Se alguém ainda as tinha, o programa político do PT levado ao ar na noite de quinta-feira acabou com quaisquer dúvidas: o governo debate-se em agonia e seu partido perdeu completamente a noção de realidade. A impressão que fica é a de que, perdido por perdido, truco. E foi ao ar uma reedição caprichada das peças de ficção marqueteira sem nenhum compromisso com a verdade que levaram Dilma Rousseff à vitória nas urnas de outubro.
Permitiram-se ainda os desmoralizados e ressentidos salvadores da Pátria uma manifestação de indecoroso desrespeito à maciça maioria dos brasileiros que desaprovam o desempenho da presidente da República, com uma tentativa torpe de ridicularizar os panelaços eleitos por um segmento dessa maioria – a classe média – como meio de demonstrar insatisfação com a situação do País.
É inacreditável que, no fundo do poço de uma impopularidade inédita na história recente da República, Lula, Dilma e o PT tenham a desfaçatez de minimizar os estragos de uma crise pela qual são os principais responsáveis e que atinge, principalmente, aqueles de quem dizem ser defensores exclusivos: os brasileiros pobres, cujo escasso bem-estar se deve – é o que dizem esses populistas irresponsáveis – unicamente à concessão de um governo generoso, alimentado por fontes inesgotáveis de recursos.
É inacreditável que, para o PT, “não acertar em cheio” seja sinônimo dos graves erros que precipitaram a atual crise econômica e que os brasileiros devem se consolar, como afirmou Lula, com o fato de que “nosso pior momento ainda é melhor para o trabalhador do que o pior momento dos governos passados”.
É inacreditável que Dilma ainda se iluda com a possibilidade de retomar o controle do governo com reforma ministerial, quando sabe muito bem que ampliar o “toma lá” não é garantia nenhuma do “dá cá”, porque o Planalto está à mercê do controle que o deputado Eduardo Cunha e o senador Renan Calheiros exercem sobre a “base de apoio” no Congresso.
É inacreditável que a oposição, especialmente o PSDB, excitada com a possibilidade de Dilma ser mandada para casa mais cedo do que se imaginava, e apreensiva com a aparente disposição de Michel Temer de se viabilizar como a solução para a sucessão, passe a digladiar-se internamente, cada cacique tentando fazer prevalecer a solução que melhor atenda a suas ambições.
É inacreditável que Michel Temer – menos por ele próprio e mais pelo que representa, ou seja, o consórcio de aproveitadores do poder denominado PMDB – possa vir a compor um governo com os correligionários que se têm notabilizado no protagonismo político da atual crise.

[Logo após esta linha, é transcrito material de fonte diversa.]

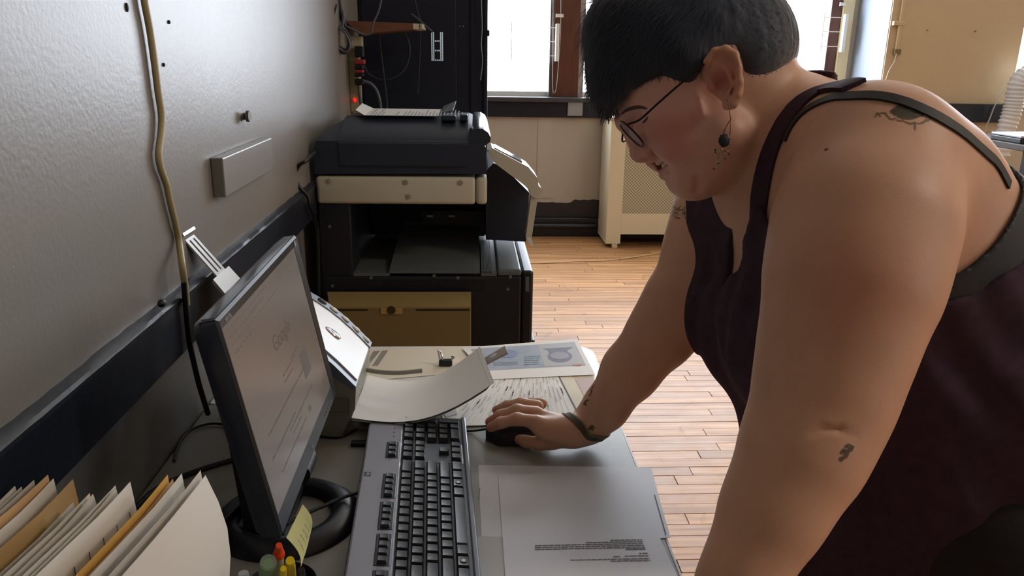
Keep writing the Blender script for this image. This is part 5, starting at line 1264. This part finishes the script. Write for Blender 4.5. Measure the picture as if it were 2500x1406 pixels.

É inacreditável – se não pelo fato de que existe, mas pela extensão que se revela – que as investigações do escândalo da Petrobrás estejam hoje mostrando ao País que o partido que nasceu com o compromisso de lutar contra “tudo isso que está aí” e impor rigorosos padrões éticos e morais à gestão da coisa pública seja o principal responsável e beneficiário do assalto generalizado ao dinheiro que falta para aprofundar conquistas sociais.
Tudo isso seria, de fato, inacreditável se não fosse a situação real e concreta que deprime diariamente o ânimo dos brasileiros honestos. O enorme repertório de mazelas e contradições que compõem o quadro triste de uma crise que não tem saída previsível é a versão eventual – porque em outras circunstâncias poderia ser diferente – do País que nós, brasileiros, criamos e sustentamos. É preciso não ceder ao ufanismo patriótico de que somos os tais, apenas o que está aí não nos representa. Como não? Este governo foi democraticamente eleito. É óbvio que foi um erro e hoje 7 em cada 10 brasileiros estão convencidos disso. Mas não será um conchavo político, qualquer que seja a forma de que venha a se revestir, que resolverá a crise.
Por paradoxal que possa parecer, a mesma Constituição que garante estabilidade institucional para a realização de eleições livres e a apuração de crimes praticados por protagonistas da vida nacional dificulta e constrange outros aspectos da vida política e administrativa do País. Essa contradição é parte fundamental – mas não única – da crise brasileira, que só será debelada de vez se for erradicada da vida nacional.